In case of data loss, admins can also roll back to locally stored replays (pointer based snapshots) to quickly recover a volume without having to declare a DR scenario. If it’s a physical server issue – say a power supply conks out - customers can use replays in conjunction with boot from SAN to quickly boot and configure a bare-metal standby server with an image centrally stored on the SAN, and mount the volume to the new server. The administration for the entire process can be handled in several ways – via click-through menus from the Storage Center GUI, scripting using PowerShell cmdlets for Windows servers, or the command utility.
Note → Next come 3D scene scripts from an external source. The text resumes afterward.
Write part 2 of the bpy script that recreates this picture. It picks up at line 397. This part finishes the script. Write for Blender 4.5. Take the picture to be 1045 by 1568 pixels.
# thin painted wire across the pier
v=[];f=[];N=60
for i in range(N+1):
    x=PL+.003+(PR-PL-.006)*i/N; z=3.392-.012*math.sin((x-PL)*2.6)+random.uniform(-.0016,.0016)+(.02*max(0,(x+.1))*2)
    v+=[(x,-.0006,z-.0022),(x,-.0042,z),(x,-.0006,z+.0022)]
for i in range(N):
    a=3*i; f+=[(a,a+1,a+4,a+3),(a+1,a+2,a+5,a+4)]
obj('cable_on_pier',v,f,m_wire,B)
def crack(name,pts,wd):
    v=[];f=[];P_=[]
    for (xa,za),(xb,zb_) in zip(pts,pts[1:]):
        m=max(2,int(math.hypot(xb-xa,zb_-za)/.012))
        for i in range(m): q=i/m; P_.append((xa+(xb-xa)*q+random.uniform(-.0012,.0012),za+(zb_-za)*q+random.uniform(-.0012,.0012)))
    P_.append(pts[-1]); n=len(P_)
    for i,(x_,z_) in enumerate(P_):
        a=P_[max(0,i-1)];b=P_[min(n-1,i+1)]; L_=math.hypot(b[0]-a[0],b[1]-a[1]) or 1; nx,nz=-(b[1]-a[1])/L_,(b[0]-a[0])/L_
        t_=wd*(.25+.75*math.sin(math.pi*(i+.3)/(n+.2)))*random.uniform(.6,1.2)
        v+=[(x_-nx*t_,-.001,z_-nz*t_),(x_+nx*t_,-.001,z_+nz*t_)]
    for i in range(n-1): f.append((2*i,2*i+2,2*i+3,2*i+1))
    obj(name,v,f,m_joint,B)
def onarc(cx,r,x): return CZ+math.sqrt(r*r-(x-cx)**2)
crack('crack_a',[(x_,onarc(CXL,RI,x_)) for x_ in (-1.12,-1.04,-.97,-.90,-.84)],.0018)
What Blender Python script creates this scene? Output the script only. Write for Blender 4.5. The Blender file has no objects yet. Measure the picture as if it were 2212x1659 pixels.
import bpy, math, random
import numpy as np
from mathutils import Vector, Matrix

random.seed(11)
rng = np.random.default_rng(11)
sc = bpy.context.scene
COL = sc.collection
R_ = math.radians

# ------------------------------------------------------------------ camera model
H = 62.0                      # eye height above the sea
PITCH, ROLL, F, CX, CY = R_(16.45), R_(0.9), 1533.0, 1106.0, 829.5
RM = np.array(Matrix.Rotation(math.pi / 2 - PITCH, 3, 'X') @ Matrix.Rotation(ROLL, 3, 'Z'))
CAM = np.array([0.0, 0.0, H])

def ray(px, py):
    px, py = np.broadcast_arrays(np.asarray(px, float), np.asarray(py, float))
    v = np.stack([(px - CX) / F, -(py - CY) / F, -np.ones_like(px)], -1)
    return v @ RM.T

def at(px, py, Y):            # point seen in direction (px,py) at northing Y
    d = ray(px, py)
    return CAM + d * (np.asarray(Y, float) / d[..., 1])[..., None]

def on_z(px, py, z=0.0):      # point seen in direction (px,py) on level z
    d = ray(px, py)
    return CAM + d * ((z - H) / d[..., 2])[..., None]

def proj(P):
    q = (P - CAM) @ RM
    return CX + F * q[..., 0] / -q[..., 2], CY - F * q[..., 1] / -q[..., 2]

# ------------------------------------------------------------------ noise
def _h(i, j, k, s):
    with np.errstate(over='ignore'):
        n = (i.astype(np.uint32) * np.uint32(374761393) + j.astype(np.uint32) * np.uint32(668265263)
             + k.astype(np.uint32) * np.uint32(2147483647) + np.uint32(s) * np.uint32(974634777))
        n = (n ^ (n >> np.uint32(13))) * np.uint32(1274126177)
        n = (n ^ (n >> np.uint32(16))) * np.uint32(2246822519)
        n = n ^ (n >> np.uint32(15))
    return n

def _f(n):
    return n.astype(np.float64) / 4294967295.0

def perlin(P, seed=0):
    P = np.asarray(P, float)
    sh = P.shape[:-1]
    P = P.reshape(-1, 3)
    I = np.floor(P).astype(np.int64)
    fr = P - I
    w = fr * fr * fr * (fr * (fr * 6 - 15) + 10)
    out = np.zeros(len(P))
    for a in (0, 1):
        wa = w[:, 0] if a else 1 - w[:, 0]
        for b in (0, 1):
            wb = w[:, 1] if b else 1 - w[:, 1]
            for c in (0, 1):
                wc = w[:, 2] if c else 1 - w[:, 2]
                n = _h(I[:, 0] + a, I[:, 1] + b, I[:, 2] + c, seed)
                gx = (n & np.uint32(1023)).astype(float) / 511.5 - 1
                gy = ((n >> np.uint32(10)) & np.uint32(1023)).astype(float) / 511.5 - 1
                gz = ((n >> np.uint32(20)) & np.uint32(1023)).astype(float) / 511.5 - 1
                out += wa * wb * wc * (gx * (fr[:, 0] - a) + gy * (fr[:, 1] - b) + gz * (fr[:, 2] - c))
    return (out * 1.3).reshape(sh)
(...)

If you do have to declare a DR scenario, you can use Enterprise Manager software to initiate failover to replicated volumes stored at the DR SAN site. Enterprise Manager can be accessed remotely and can used to manage replication between multiple sites. Within Compellent’s environment, a production SAN with automated tiered storage can replicate to a secondary site that’s configured as a single or multiple tiers of completely different storage type, RAID level and speed. This lowers the overall cost of replication and DR because you don’t need a copy-exact config between the two sites to do replication. Some customers want the DR SAN to be a full production site for business continuity purposes so may deploy automated tiered storage at the second site too. Then you can revert back to the primary SAN after you’ve resolved whatever issues caused you to declare a disaster. Enterprise Manager also provides dashboards and reports so admins can monitor capacity utilization by volume, RAID level, disk type and business unit, and the status of the tiered or untiered storage at any site.

A lot of buzz is being generated about automated tiered storage but what’s most important is to think about tiered storage as an integrated part of a Fluid Data environment. What other aspects of automated tiered storage are you thinking about?